### Task instructions
Write out the material exactly, without any of its pictures.

### Information provided
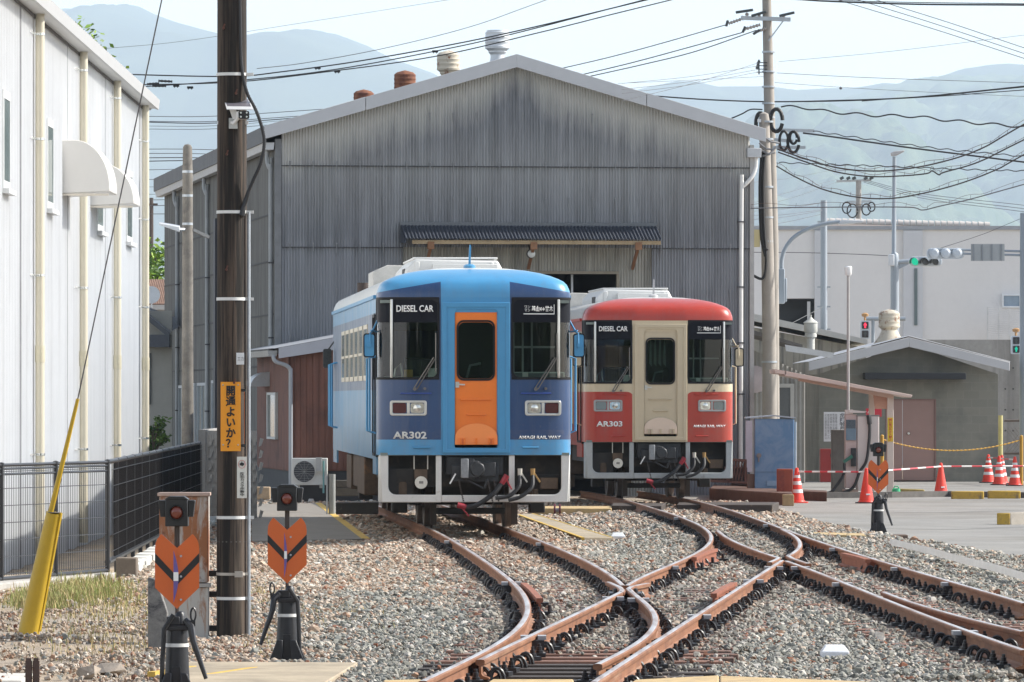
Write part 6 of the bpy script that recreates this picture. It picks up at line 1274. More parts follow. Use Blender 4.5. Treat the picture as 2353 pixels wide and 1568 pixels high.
t=at('sign','yellow strip sign with red Japanese words on the canopy post','sign',2046,1015,DC-.1); w=X(2052.5,DC)-X(2046,DC); h=Z(960,DC)-Z(1015,DC); mb=MB(); mb.bx(-w,w,0,.01,0,h); mb.build('plate',M('strip_yellow',(.70,.52,.03),.5),t); text('関\n係\n者\n以\n外\n立\n入\n禁\n止',(-w*.6,w*.6,.02,h-.02),-.003,letter_r,t,lead=.95,bold=.01)
# fuel pump and what stands round it
DP=125.2; T=at('fuel_pump','tall pale fuel pump cabinet with a black hose under the canopy','fuel pump',1992,1128,DP); pm_=M('pump_cream',(.60,.52,.48),.5,var=.06); h=Z(955,DP)-Z(1128,DP)
k=lambda u:X(u,DP)-T.location.x; zz=lambda v:Z(v,DP)-T.location.z
mb=MB(); mb.bx(k(1970),k(2020),0,.5,0,zz(955)); mb.build('cabinet',pm_,T,bevel=.012); mb=MB(); mb.bx(k(1968),k(2022),-.01,.5,zz(957),zz(954)); mb.build('lid',M('pump_lid_dark',(.2,.19,.18),.5),T)
mb=MB(); mb.bx(k(1943),k(1969),.02,.45,zz(1122),zz(952)); mb.build('side_cabinet',M('pump_side_pink',(.50,.38,.35),.55,var=.08),T,bevel=.01)
mb=MB(); mb.bx(k(1944),k(1966),-.02,.03,zz(1010),zz(965)); mb.build('display',M('pump_display',(.07,.09,.11),.3),T); mb=MB(); mb.bx(k(1944),k(1967),-.025,.03,zz(1012),zz(985)); mb.build('display_panel',M('display_blue',(.14,.20,.25),.4),T)
mb=MB(); mb.bx(k(1955),k(1967),-.05,.0,zz(1072),zz(1030)); mb.build('nozzle_holder',black,T); mb=MB(); mb.bar((k(1938),-.07,zz(1062)),(k(1958),-.07,zz(1048)),.05,.07); nz=mb.build('nozzle',M('nozzle_green',(.02,.12,.08),.5),T)
mb=MB(); mb.tube(spline([(k(1940),-.07,zz(1065)),(k(1938),-.09,zz(1090)),(k(1920),-.1,zz(1118)),(k(1905),-.12,zz(1132)),(k(1860),-.1,zz(1136))],6),.03,8); mb.build('hose',rubber,T)
mb=MB(); mb.tube(spline([(k(1997),-.03,zz(962)),(k(1998),-.06,zz(990)),(k(1996),-.07,zz(1020)),(k(1990),-.07,zz(1060)),(k(1975),-.08,zz(1085)),(k(1960),-.08,zz(1120)),(k(1930),-.08,zz(1136))],6),.032,8); mb.tube([(k(1996),-.03,zz(955)),(k(1997),-.06,zz(965)),(k(1998),-.06,zz(975))],.05,8); mb.build('hose',rubber,T)
mb=MB(); mb.bx(k(1943),k(1960),.0,.3,zz(952),zz(942)); mb.prism([(k(1950),zz(942)),(k(1992),zz(946)),(k(1986),zz(949)),(k(1950),zz(949))],-.05,.3); mb.build('top_box',pm_,T)
mb=MB(); mb.bx(k(1938),k(1972),-.05,.4,-.12,.03); mb.build('plinth',M('plinth_pinkish',(.36,.26,.21),.8),T)
T=at('antenna_mast','thin grey mast with a white cap standing at the fuel pump','mast',1949,945,DP+.8); hh=Z(612,DP+.8)-Z(945,DP+.8); mb=MB(); mb.cyl((0,0,-1.4),(0,0,hh-.12),.034,.03,10); mb.build('tube',M('mast_grey',(.36,.34,.33),.5,metal=.2),T); mb=MB(); mb.lathe([(.05,hh-.2),(.075,hh-.17),(.08,hh-.02),(.06,hh)],n=12); mb.build('cap',white,T)
D_=140; t=at('sign','white notice board with grey Japanese writing on the block house wall','sign',1921,1015,D_); w=X(1949,D_)-X(1921,D_); h=Z(947,D_)-Z(1015,D_); mb=MB(); mb.bx(-w,w,0,.03,0,h); mb.build('board',M('notice_white',(.62,.63,.64),.5,var=.03),t)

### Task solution
Write part 6 of the bpy script that recreates this picture. It picks up at line 1274. More parts follow. Use Blender 4.5. Treat the picture as 2353 pixels wide and 1568 pixels high.
t=at('sign','yellow strip sign with red Japanese words on the canopy post','sign',2046,1015,DC-.1); w=X(2052.5,DC)-X(2046,DC); h=Z(960,DC)-Z(1015,DC); mb=MB(); mb.bx(-w,w,0,.01,0,h); mb.build('plate',M('strip_yellow',(.70,.52,.03),.5),t); text('関\n係\n者\n以\n外\n立\n入\n禁\n止',(-w*.6,w*.6,.02,h-.02),-.003,letter_r,t,lead=.95,bold=.01)
# fuel pump and what stands round it
DP=125.2; T=at('fuel_pump','tall pale fuel pump cabinet with a black hose under the canopy','fuel pump',1992,1128,DP); pm_=M('pump_cream',(.60,.52,.48),.5,var=.06); h=Z(955,DP)-Z(1128,DP)
k=lambda u:X(u,DP)-T.location.x; zz=lambda v:Z(v,DP)-T.location.z
mb=MB(); mb.bx(k(1970),k(2020),0,.5,0,zz(955)); mb.build('cabinet',pm_,T,bevel=.012); mb=MB(); mb.bx(k(1968),k(2022),-.01,.5,zz(957),zz(954)); mb.build('lid',M('pump_lid_dark',(.2,.19,.18),.5),T)
mb=MB(); mb.bx(k(1943),k(1969),.02,.45,zz(1122),zz(952)); mb.build('side_cabinet',M('pump_side_pink',(.50,.38,.35),.55,var=.08),T,bevel=.01)
mb=MB(); mb.bx(k(1944),k(1966),-.02,.03,zz(1010),zz(965)); mb.build('display',M('pump_display',(.07,.09,.11),.3),T); mb=MB(); mb.bx(k(1944),k(1967),-.025,.03,zz(1012),zz(985)); mb.build('display_panel',M('display_blue',(.14,.20,.25),.4),T)
mb=MB(); mb.bx(k(1955),k(1967),-.05,.0,zz(1072),zz(1030)); mb.build('nozzle_holder',black,T); mb=MB(); mb.bar((k(1938),-.07,zz(1062)),(k(1958),-.07,zz(1048)),.05,.07); nz=mb.build('nozzle',M('nozzle_green',(.02,.12,.08),.5),T)
mb=MB(); mb.tube(spline([(k(1940),-.07,zz(1065)),(k(1938),-.09,zz(1090)),(k(1920),-.1,zz(1118)),(k(1905),-.12,zz(1132)),(k(1860),-.1,zz(1136))],6),.03,8); mb.build('hose',rubber,T)
mb=MB(); mb.tube(spline([(k(1997),-.03,zz(962)),(k(1998),-.06,zz(990)),(k(1996),-.07,zz(1020)),(k(1990),-.07,zz(1060)),(k(1975),-.08,zz(1085)),(k(1960),-.08,zz(1120)),(k(1930),-.08,zz(1136))],6),.032,8); mb.tube([(k(1996),-.03,zz(955)),(k(1997),-.06,zz(965)),(k(1998),-.06,zz(975))],.05,8); mb.build('hose',rubber,T)
mb=MB(); mb.bx(k(1943),k(1960),.0,.3,zz(952),zz(942)); mb.prism([(k(1950),zz(942)),(k(1992),zz(946)),(k(1986),zz(949)),(k(1950),zz(949))],-.05,.3); mb.build('top_box',pm_,T)
mb=MB(); mb.bx(k(1938),k(1972),-.05,.4,-.12,.03); mb.build('plinth',M('plinth_pinkish',(.36,.26,.21),.8),T)
T=at('antenna_mast','thin grey mast with a white cap standing at the fuel pump','mast',1949,945,DP+.8); hh=Z(612,DP+.8)-Z(945,DP+.8); mb=MB(); mb.cyl((0,0,-1.4),(0,0,hh-.12),.034,.03,10); mb.build('tube',M('mast_grey',(.36,.34,.33),.5,metal=.2),T); mb=MB(); mb.lathe([(.05,hh-.2),(.075,hh-.17),(.08,hh-.02),(.06,hh)],n=12); mb.build('cap',white,T)
D_=140; t=at('sign','white notice board with grey Japanese writing on the block house wall','sign',1921,1015,D_); w=X(1949,D_)-X(1921,D_); h=Z(947,D_)-Z(1015,D_); mb=MB(); mb.bx(-w,w,0,.03,0,h); mb.build('board',M('notice_white',(.62,.63,.64),.5,var=.03),t)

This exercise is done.